8. Learned counsel for the petitioners has submitted that since no part of the occurrence has taken place in the State of Jharkhand, the Court at Ranchi has no jurisdiction to try the offence and accordingly, the continuance of the criminal proceeding against the petitioners in the State of Jharkhand is absolutely illegal and wholly without jurisdiction, and cannot be sustained in the eyes of law. It is also submitted that even if it is accepted that the telephone calls were made by the husband to her wife at Ranchi giving threats to her, the same shall not amount to cruelty in the State of Jharkhand. In support of his contention, learned counsel has placed reliance upon a decision of the Hon'ble Supreme Court of India in Amarendu Jyoti & Ors. Vs. State of Chhatishgarh & Ors, reported in 2015 (1) East Cr C 231 (SC), wherein, in a similar circumstance in a matrimonial dispute, where the torture and cruelty had been committed at Delhi and the complainant, who was residing at Ambikapur, was given threatening on phone from Delhi, the Apex Court has laid down the law as follows:-

"8. We find that the offence of cruelty cannot be said to be a continuing one as contemplated by Sections 178 and 179 of the Code.We do not agree with the High Court that in this case the mental cruelty inflicted upon the respondent No. 2 "continued unabated" on account of no effort having been made by the appellants to take her back to her matrimonial home, and the threats given by the appellants over the telephone. ----------- Thus, going by the complaint, we are of the view that it cannot be held that the Court at Ambikapur has jurisdiction to try the offence --------."
-4-

Placing reliance on this decision, learned counsel has submitted that merely on account of the fact that the complainant has been living at Ranchi after leaving her matrimonial home, it cannot be said that any mental cruelty is continuing upon her at Ranchi, nor the fact that threats were allegedly given to the complainant by her husband on telephone at Ranchi, shall constitute any offence at Ranchi. Learned counsel has accordingly, submitted that the continuance of criminal proceeding at Ranchi against the petitioners is absolutely illegal and wholly without jurisdiction and the same is liable to be quashed.

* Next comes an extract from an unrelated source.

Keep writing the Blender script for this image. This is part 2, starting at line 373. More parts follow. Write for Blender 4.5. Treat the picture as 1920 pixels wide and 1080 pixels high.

9. Learned counsel for the State, as also learned counsel for the complainant-opposite party No.2, on the other hand, have opposed the prayer. Learned counsel for the complainant has submitted that there is specific allegation against the petitioners that she has been deserted by her husband and in-laws and she is living at her parents' house at Ranchi. Thus, she is continuing the sufferings of mental cruelty at the hands of her husband and in-laws even at Ranchi. It is also submitted that this apart, there is specific allegation against the husband to have threatened the complainant on telephone at Ranchi and accordingly, the part of the cause of action had taken place at Ranchi as well, and accordingly, the Ranchi Court has the jurisdiction to try the offence and there is no illegality in the same. In support of his contention, learned counsel for the complainant opposite party No.2 has placed reliance upon a decision of the Hon'ble Supreme Court of India in Vishwanath Gupta Vs. State of Uttaranchal, reported in (2007) 11 SCC 633, wherein in an offence of abduction for ransom, which had taken place at Lucknow and demand was raised at Haldwani with threat of putting the victim to death, and it was found that two incidences had taken place in the State of Uttar Pradesh, i.e., abduction and death of the victim, but one of the ingredients, i.e., threat was given at the house of the victim at Haldwani, Nainital, demanding ransom money, the Apex Court held that since one of the ingredients had taken place within the jurisdiction of Haldwani, Nainital, therefore, the Court at Nainital had the jurisdiction to try the offence. Placing reliance of this decision, learned counsel has submitted that there is no illegality in the impugned orders and continuance of criminal proceeding against the petitioners at Ranchi, and there cannot be any interference in the criminal proceeding against the petitioners by this Court at this stage.

10. Having heard learned counsels for both the sides and upon going through the record, I find that whatever allegations are there against the petitioners to -5- have subjected the complainant to cruelty and torture for demand of dowry including the assaults, they had either taken place at Gurgaon in the State of Haryana or at Bhagalpur and Gaya in the State of Bihar. No part of the offence had been committed in the State of Jharkhand and there is no allegation in the complaint petition that the petitioners even ever visited Ranchi. The only allegation is that the threats were given by the husband to the complainant on telephone. In my considered view, the case of the petitioners is fully covered by the decision of the Apex Court in Amarendu Jyoti's case (supra), wherein in similar circumstance, it was held that giving threats by telephone would not create a jurisdiction. In the said case, the Apex Court has also held that simply for the fact that the complainant was staying at her parents' place, would not constitute a continuing offence, as contemplated under sections 178 and 179 Cr.P.C. The decision of the Apex Court in Vishwanath Gupta's case (supra), as relied upon by the learned counsel for the O.P. No.2, relates to an offence under section 364-A of the Indian Penal Code. In view of the fact that law in Amarendu Jyoti's case (supra), has been laid down by the Apex Court in the matter for the offence under section 498-A IPC, I am of the considered view that the facts of this case are fully covered by this decision.

11. In the aforesaid facts and circumstances of the case, I find that the Court of Sub-Divisional Judicial Magistrate at Ranchi has no territorial jurisdiction to try the offence. Accordingly, the impugned orders dated 8.2.2006, 15.9.2011 and 18.5.2011, passed by learned Sub-Divisional Judicial Magistrate, Ranchi, in Complaint Case No. 685 of 2005, including the entire criminal proceeding against the petitioners in the said case, are hereby, quashed.

12. All these three applications, are accordingly, allowed. It is made clear that it shall be open for the complainant to bring her cause of action in the Court of competent jurisdiction and she may also take back her complaint petition from the Court below for being filed in the competent Court.

( H. C. Mishra, J.) Jharkhand High Court, Ranchi Dated the 7th August 2015 NAFR/R.Kr.